ADON 03 Super Street Fighter IV   Adon detailed

-What is Adon like in his current state?

Okada:
Tamamura mentioned that Adon would be a simple character to implement, giving us a lot of time to spend on tweaking, and that’s pretty much how it worked out. We’re currently taking our time with tuning the character.

Tamamura:
Yeah, we’re going over everything time and again, fine tuning for as long as we can. To be honest, I first thought that he was the strongest character in the game, but I’m a little calmer about it now. We’re not really making any fundamental changes to Adon at this point, it’s more a matter of making him fit with the balancing of all the other characters.

-How strong is Adon, as he stands right now?

Okada:
His moves are easy to perform, and he’s an easy character to play, but since he doesn’t have a lot of special moves, you’ll have to use both special and normal moves equally. That means that unless you know how to use his moves well, you won’t win. So even though he’s an easy to use character, he’s not necessarily easy to dominate with. On a scale from 1 to 10, I’d say he’s a 5.

-So you mean he’s a mid-tier character?

Okada:
Yes. He’s a strong character in the sense that he doesn’t have many matchups where you’ll feel that you’re at a distinct disadvantage, but at the same time he doesn’t really have something that puts him ahead of everyone else.

-With the newly announced characters, you could say that Guy is aimed at intermediate players, while Cody is aimed at advanced players…

Tamamura:
Well, if you compare them like that, I would say that Adon is easier to use than Guy.

Okada:
Agreed, he’s an easy to use character.

Tamamura:
Indeed. If the opponent is in the air, he can hit them with his anti-air, and he can do the so called “Shoryu FADC” combo – IE, he can Focus cancel his anti-air and connect his Ultra – so if you learn the character well, there’ll be plenty of situations where you can inflict damage on your opponent. He has a lot of different combos, and many situations where he can land them.

Okada:
Actually, he’s becoming really popular among the testers. They say he’s really fun to play. When you hear everything about how his looks being simple, his gameplay being simple, and him just being pretty average across the board, you might get the impression that he’s not very interesting, but it also means that he’s very straightforward. He’s the type of character where it’s easy to come up with ideas like “If I go ahead like this, that’s going to happen” or “From this situation, I should do that move”, and just implement them right away, and that makes him very fun to play. So because of that, I think Adon is a character that everyone from beginners to pros can have fun with.

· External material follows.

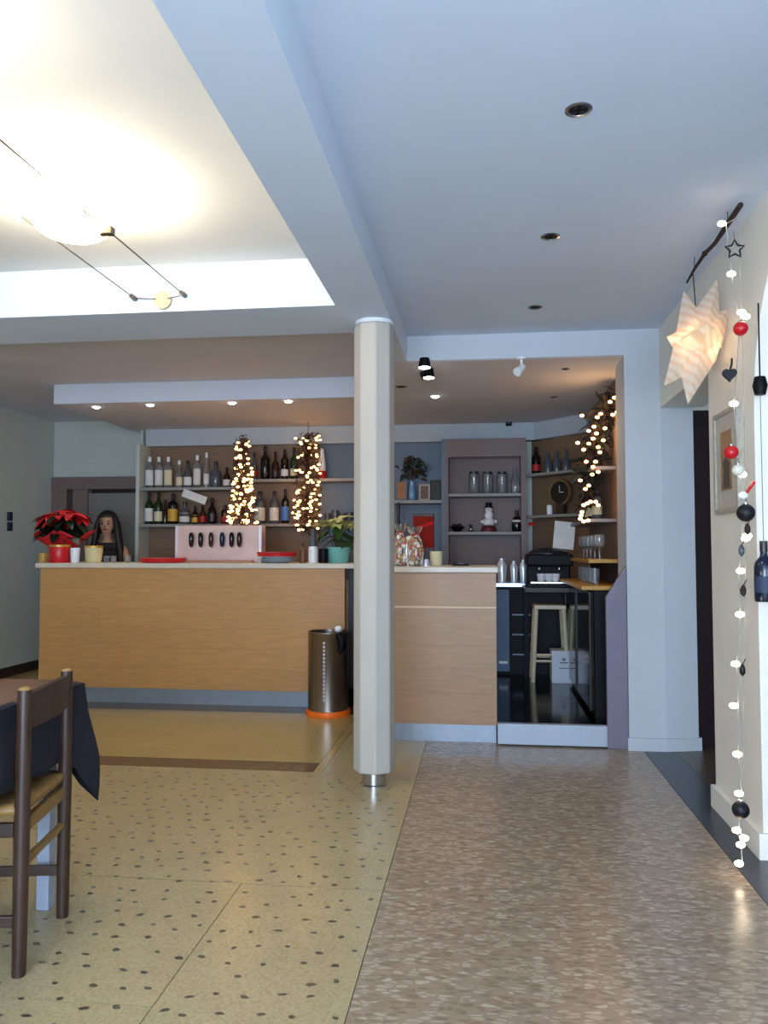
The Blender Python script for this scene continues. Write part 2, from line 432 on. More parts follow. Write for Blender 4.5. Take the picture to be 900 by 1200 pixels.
c = thing('bar_counter', 'short oak-fronted bar counter beside the column with a pale joint line', 'counter', (0, 0, 0))
RX0, RX1 = -0.74, 0.083
obj('carcass', box(RX0+.02, RX1-.02, 5.129, 5.72, .115, 1.05), M_oak2, c)
zs = [.108, .30, .46, .60, .84, 1.058]
for a, b in zip(zs[:-1], zs[1:]):
    obj('board', box(RX0, RX1, 5.108, 5.13, a+.0004, b-.0004), M_oak2, c)
obj('pale_joint', box(RX0, RX1, 5.1065, 5.12, .836, .846), M_seam, c)
obj('end_panel', box(RX1-.02, RX1, 5.13, 5.74, .108, 1.058), M_mauve, c)
obj('plinth', box(RX0+.02, RX1-.005, 5.12, 5.15, 0, .108), M_kick, c)
tag(obj('worktop', box(RX0-.02, RX1+.012, 5.08, 5.76, 1.060, 1.095), M_top, bevel=.004), 'pale worktop on the short counter right of the column', 'worktop')
# mauve end panel with its slanted top, beside the pillar
pr = [atY(708, 700, 5.07), atY(741, 663, 5.07)]
XE0, XE1 = xat(709, 5.06), 0.868
tag(obj('end_screen', MB().prism([(XE0, 0), (XE1, 0), (XE1, pr[1].z), (XE0, pr[0].z)], 5.05, 5.09, 'y'), M_mauve, bevel=.002),
    'mauve-grey screen panel with slanted top beside the white pillar', 'panel')

# ---- support column
col = thing('support_column', 'white faceted floor-to-beam column with a steel foot', 'column', (-0.560, 4.14, 0), math.radians(11))
obj('shaft', MB().lathe([(.107, .075), (.107, H1-.02)], 8), mat('column_white', 'b2aba0', 0.6, var=0.03, scale=4), col, bevel=.008)
obj('foot', MB().lathe([(.07, 0), (.07, .008), (.062, .012), (.062, .08)], 28), M_steel, col, smooth=True)
obj('collar', MB().lathe([(.085, H1-.025), (.10, H1-.018), (.10, H1)], 28), M_white2, col, smooth=True)

# ================================================================== TABLE AND CHAIR
TX1, TY1 = -1.40, 2.66           # far right corner of the table
TX0, TY0 = TX1-.85, TY1-.85
tb = thing('dining_table', 'square dining table with pale blue-white legs under a navy cloth', 'table', ((TX0+TX1)/2, (TY0+TY1)/2, 0))
obj('table_top', box(-.41, .41, -.41, .41, .705, .738), M_chair, tb, bevel=.004)
M_tleg = mat('pale_blue_painted_leg', 'a4adbd', 0.4)
for sx in (-1, 1):
    for sy in (-1, 1):
        obj('leg', box(sx*.36-.022, sx*.36+.022, sy*.36-.022, sy*.36+.022, 0, .705), M_tleg, tb, bevel=.004)
def draped(hw, zt, drop, corner, th, flare, seed, nper=28):
    rnd = random.Random(seed)
    per = []
    n = nper
    for s in range(4):
        for i in range(n):
            t = -1 + 2*i/n
            p = [(t*hw, -hw), (hw, t*hw), (-t*hw, hw), (-hw, -t*hw)][s]
            cn = max(0, (abs(t)-.68)/.32)
            per.append((p[0], p[1], cn, t, s))
    N = len(per); rings = 9
    vs = []; fs = []
    for k in range(rings):
        u = k/(rings-1)
        for j, (x, y, cn, t, s) in enumerate(per):
            d = drop + (corner-drop)*cn**1.5
            fold = math.sin(j*0.9+seed)*.012*u*(1-cn) + math.sin(j*2.3)*.005*u
            L = max(abs(x), abs(y)); nx = (x/hw if abs(x) >= hw-1e-6 else 0); ny = (y/hw if abs(y) >= hw-1e-6 else 0)
            if cn > 0: 
                nx = nx if nx else math.copysign(cn, x)*.7; ny = ny if ny else math.copysign(cn, y)*.7
            r = .008*min(1, u*8) + flare*u*(.35+1.0*cn*(1-.55*max(0, u-.6)/.4)) + fold
            z = zt - d*u if u > 0 else zt
            z = z if k else zt
            if k == 1: z = zt-.006
            vs.append((x+nx*r, y+ny*r, z))
    for k in range(rings-1):
        for j in range(N):
            j2 = (j+1) % N
            fs.append((k*N+j, k*N+j2, (k+1)*N+j2, (k+1)*N+j))
    fs.append(tuple(range(N)))
    return MB().add(vs, fs)
cl = obj('tablecloth', draped(.425, .744, .24, .42, .003, .06, 3), M_navy, smooth=True, loc=((TX0+TX1)/2, (TY0+TY1)/2, 0))
tag(cl, 'navy cloth hanging in a point from the dining table corner', 'tablecloth')
so = cl.modifiers.new('thick', 'SOLIDIFY'); so.thickness = .003; so.offset = -1
rn = obj('table_topper', draped(.415, .7505, .012, .02, .002, .004, 5), M_runner, smooth=True, loc=((TX0+TX1)/2, (TY0+TY1)/2, 0))
tag(rn, 'brown topper cloth spread over the navy tablecloth', 'tablecloth')

CN, CF = atZ(22, 1143, 0), atZ(73, 1074, 0)        # feet of the two back posts
CNt, CFt = atZ(21, 811, .80), atZ(71, 790, .80)    # and their tops
cm = (CN+CF)/2; ca = math.atan2(CF.y-CN.y, CF.x-CN.x)-PI/2
HWc = (CF-CN).length/2
ch = thing('dining_chair', 'dark wooden ladder-back dining chair pushed in at the cloth-covered table', 'chair', (cm.x, cm.y, 0), ca)
lean = ((CNt+CFt)/2-cm); lean = lean.x*math.cos(ca)+lean.y*math.sin(ca)
def post(y, yo=0):
    return MB().tube([(0, y, 0), (lean*.3, y, .30), (lean*.5, y, .45), (lean*.8, y, .65), (lean, y, .800)], [.0195, .0215, .022, .0205, .019], 10)
for s in (-1, 1):
    obj('back_post', post(s*HWc), M_chair, ch, smooth=True)
    obj('post_cap', MB().ball((lean, s*HWc, .800), .019, 8, (1, 1, .5)), M_seat, ch, smooth=True)
    obj('front_leg', MB().tube([(-.40, s*HWc, 0), (-.40, s*HWc, .44)], [.0165, .02], 10), M_chair, ch, smooth=True)
def curved_rail(z0, z1, bow, x, th=.010):
    vs = []; fs = []; n = 12
    for i in range(n+1):
        t = -1+2*i/n; y_ = t*HWc; b = bow*(1-t*t)
        top = z1 + .012*(1-t*t)
        for xx, zz in ((x+b-th, z0), (x+b+th, z0), (x+b+th+.008, top), (x+b-th+.008, top)): vs.append((xx, y_, zz))
    for i in range(n):
        for k in range(4):
            fs.append((i*4+k, i*4+(k+1) % 4, (i+1)*4+(k+1) % 4, (i+1)*4+k))
    fs += [(3, 2, 1, 0), tuple(n*4+k for k in range(4))]
    return MB().add(vs, fs)
obj('back_rail', curved_rail(.685, .785, .02, lean*.9-.004), M_chair, ch, smooth=True)
obj('seat_rail', box(-.02, .005, -HWc+.013, HWc-.013, .385, .425), M_seat, ch, bevel=.004)
obj('seat_rail', box(-.41, -.385, -HWc+.013, HWc-.013, .385, .425), M_chair, ch, bevel=.004)
for s in (-1, 1): obj('side_rail', box(-.39, -.02, s*HWc-.011, s*HWc+.011, .385, .425), M_chair, ch, bevel=.004)
sv = MB()
nx_, ny_ = 8, 8
vs = []; fs = []
for i in range(nx_+1):
    for j in range(ny_+1):
        a, b_ = -1+2*i/nx_, -1+2*j/ny_
        vs.append((-.20+a*.205, b_*(HWc+.012), .448-.012*(1-a*a)*(1-b_*b_)))
for i in range(nx_):
    for j in range(ny_): fs.append((i*(ny_+1)+j, (i+1)*(ny_+1)+j, (i+1)*(ny_+1)+j+1, i*(ny_+1)+j+1))
seat = obj('seat', MB().add(vs, fs), M_seat, ch, smooth=True)
so = seat.modifiers.new('thick', 'SOLIDIFY'); so.thickness = .022; so.offset = 1
obj('stretcher', MB().tube([(-.004, -HWc+.008, .30), (-.004, HWc-.008, .30)], .0125, 8), M_seat, ch, smooth=True)
for s in (-1, 1):
    for z in (.15, ):
        obj('stretcher', box(-.395, .005, s*HWc-.008, s*HWc+.008, z-.016, z+.016), M_chair, ch, bevel=.003)
obj('stretcher', MB().tube([(-.40, -HWc+.008, .25), (-.40, HWc-.008, .25)], .0115, 8), M_chair, ch, smooth=True)

# ================================================================== CABLE LAMP IN THE COVE
p1 = atY(157, 349, 3.80); p2 = atY(215, 345, 3.80); pd = atY(191, 352, 3.81)
lp = atZ(66, 268, 2.475)
lt = thing('cable_lamp', 'glowing glass dish lamp slung between two wires below the cove ceiling', 'lamp', (0, 0, 0))
zc_ = 2.47
xm = (p1.x+p2.x)/2
lx, ly = xm, lp.y
obj('dish', MB().lathe([(.001, -.035), (.06, -.033), (.115, -.018), (.145, .004), (.150, .012), (.146, .012), (.112, -.010), (.06, -.026), (.001, -.028)], 36, (lx, ly, zc_)),
    mat('frosted_lit_glass', 'ffffff', 0.4, emit='ffdf9e', estr=11.0), lt, smooth=True)
obj('lamp_holder', MB().box(p2.x-.03, p2.x+.03, ly+.01, ly+.045, zc_-.02, zc_+.012).box(lx, p2.x, ly+.015, ly+.03, zc_-.012, zc_-.004), M_wire, lt, bevel=.004)
obj('halogen_capsule', MB().lathe([(.001, 0), (.012, .004), (.012, .03), (.001, .036)], 12, (lx, ly, zc_-.015)), M_lit, lt, smooth=True)
L = bpy.data.lights.new('halogen', 'POINT'); L.energy = 23; L.color = (1.0, .90, .74); L.shadow_soft_size = .05
lo = bpy.data.objects.new('halogen', L); COL.objects.link(lo); lo.location = (lx, ly, zc_+.035)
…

-OK, so as usual, a message for people looking forward to using Adon, please

Okada:
Looks can be deceiving, on the inside he’s actually really nice (laughs).

Tamamura:
He does equally well against pretty much everyone, so please try him out.

Okada:
Well, you can’t say whether or not you like him until you’ve tried using him, so at least don’t knock it ’till you’ve tried it. Please give Adon a try and I think you’ll like him.

Tamamura:
Kinda like cuttlefish, if you like him I think you’ll be able to enjoy him for a long time.

Tsukamoto:
Absolutely. I really hope you’ll at least try him.

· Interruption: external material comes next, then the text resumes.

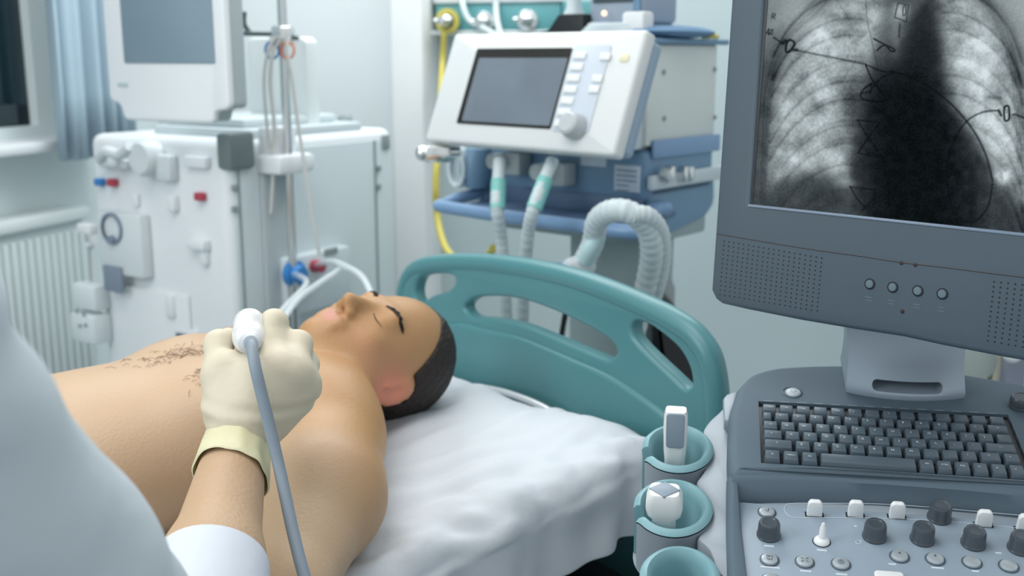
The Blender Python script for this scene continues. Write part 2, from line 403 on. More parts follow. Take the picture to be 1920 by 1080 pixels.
# yellow hose
qa = on(BW, 833, 62, 'y', -.13)
yp = [BW @ qa] + [at(*p) for p in ((829, 130, 3.7), (826, 200, 3.4), (820, 285, 3.2), (817, 350, 3.15), (819, 400, 3.15), (828, 445, 3.1), (842, 474, 3.05), (870, 497, 3.0), (905, 490, 2.9), (925, 465, 2.75))]
solo('oxygen_hose', MB().tube(yp, .0105, smooth=8), YEL, 'yellow gas hose hanging from the first wall outlet behind the ventilator', 'hose')
for nm, pts in (('first', ((866, -30, 3.75), (868, 10, 3.7), (880, 38, 3.68), (905, 52, 3.65), (935, 70, 3.6))), ('second', ((932, -40, 3.7), (930, 5, 3.7), (932, 40, 3.66), (942, 75, 3.6)))):
    solo('tube', MB().tube([at(*p) for p in pts], .010, smooth=8), HOSEW, 'white tube curving down in front of the ' + ('first and second wall outlets' if nm == 'first' else 'second wall outlet, running nearly straight'), 'tube')

# ================================================================== DIALYSIS MACHINE
DF = yawframe((-1.083, 2.859, 0), 33); DW, DD, DH = .476, .631, 1.205
dm = thing('dialysis_machine', 'large white dialysis machine with grey screen standing left of the bed', 'dialysis machine', DF)
b = MB(); b.box((-.05, 0, .14), (DW, DD, DH), .028, seg=4); b.box((-.03, .02, .05), (DW-.02, DD-.02, .16), .02)
part('body', b, WHITE, dm)
sb = MB(); s0 = on(DF, 447, 400, 'x', DW).y; s1 = on(DF, 703, 400, 'x', DW).y
sb.box((DW-.002, .012, .17), (DW+.004, DD-.012, DH-.03), .002); part('side_panel', sb, WHITE2, dm)
sm_ = MB(); sm_.box((DW+.003, s0-.002, .2), (DW+.0065, s0+.004, on(DF, 440, 305, 'x', DW).z), 0); sm_.box((DW+.003, s1-.003, .2), (DW+.0065, s1+.004, DH-.03), 0)
for px, py in ((438, 352), (438, 392), (708, 315), (708, 350), (512, 462)):
    q = on(DF, px, py, 'x', DW+.004); sm_.box(q-V(.001, .008, .008), q+V(.008, .008, .008), .002)
for i in range(5):
    q0 = on(DF, 508, 302+i*14, 'x', DW+.004); sm_.box(q0-V(0, 0, .0015), q0+V(.003, .07, .0025), 0)
part('panel_seam', sm_, GREYM, dm, label='grey seams, vents and catches')
q = on(DF, 722, 266, 'x', DW+.003); part('rear_catch', MB().box(q-V(.001, .016, .02), q+V(.006, .016, .02), .002), GREYM, dm)
q = on(DF, 430, 284, 'x', DW); part('handle', MB().box((DW-.03, -.008, q.z-.045), (DW+.022, .075, q.z+.045), .012), mat('dark_grey_handle', (.16, .20, .20), .5), dm)
cq = on(DF, 478, 310, 'x', DW+.03); part('pole_bracket', MB().box((DW, .09, cq.z-.025), (DW+.085, .215, cq.z+.022), .01).box((DW, .10, cq.z+.0), (DW+.04, .20, cq.z+.09), .01), WHITE, dm)
pc = MB(); pc.box((DW, .095, .25), (DW+.018, .20, cq.z-.02), .01); part('pole_channel', pc, mat('channel_grey', (.46, .52, .54), .5), dm)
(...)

Well, everyone, what did you think? We didn’t get to touch upon Adon’s all-important voice, but I think there’s potential for an interesting discussion about his and other characters voices, so I think we’ll explore that in more depth in a future installment about the sound in the game.

So this concludes our behind-the-scenes looks at all the added characters announced so far! All these additional characters sure cause a headache for the Scenario department. Speaking of which, next time I thought we’d discuss the scenario of SF4 and SSF4.

That’s it for now – see you next week, everyone!

Definitely an interesting blog. It’s a shame that more developers don’t do blogs similar to this as we’re sure that many fans would love to read them. Once again, great work Jigsaw!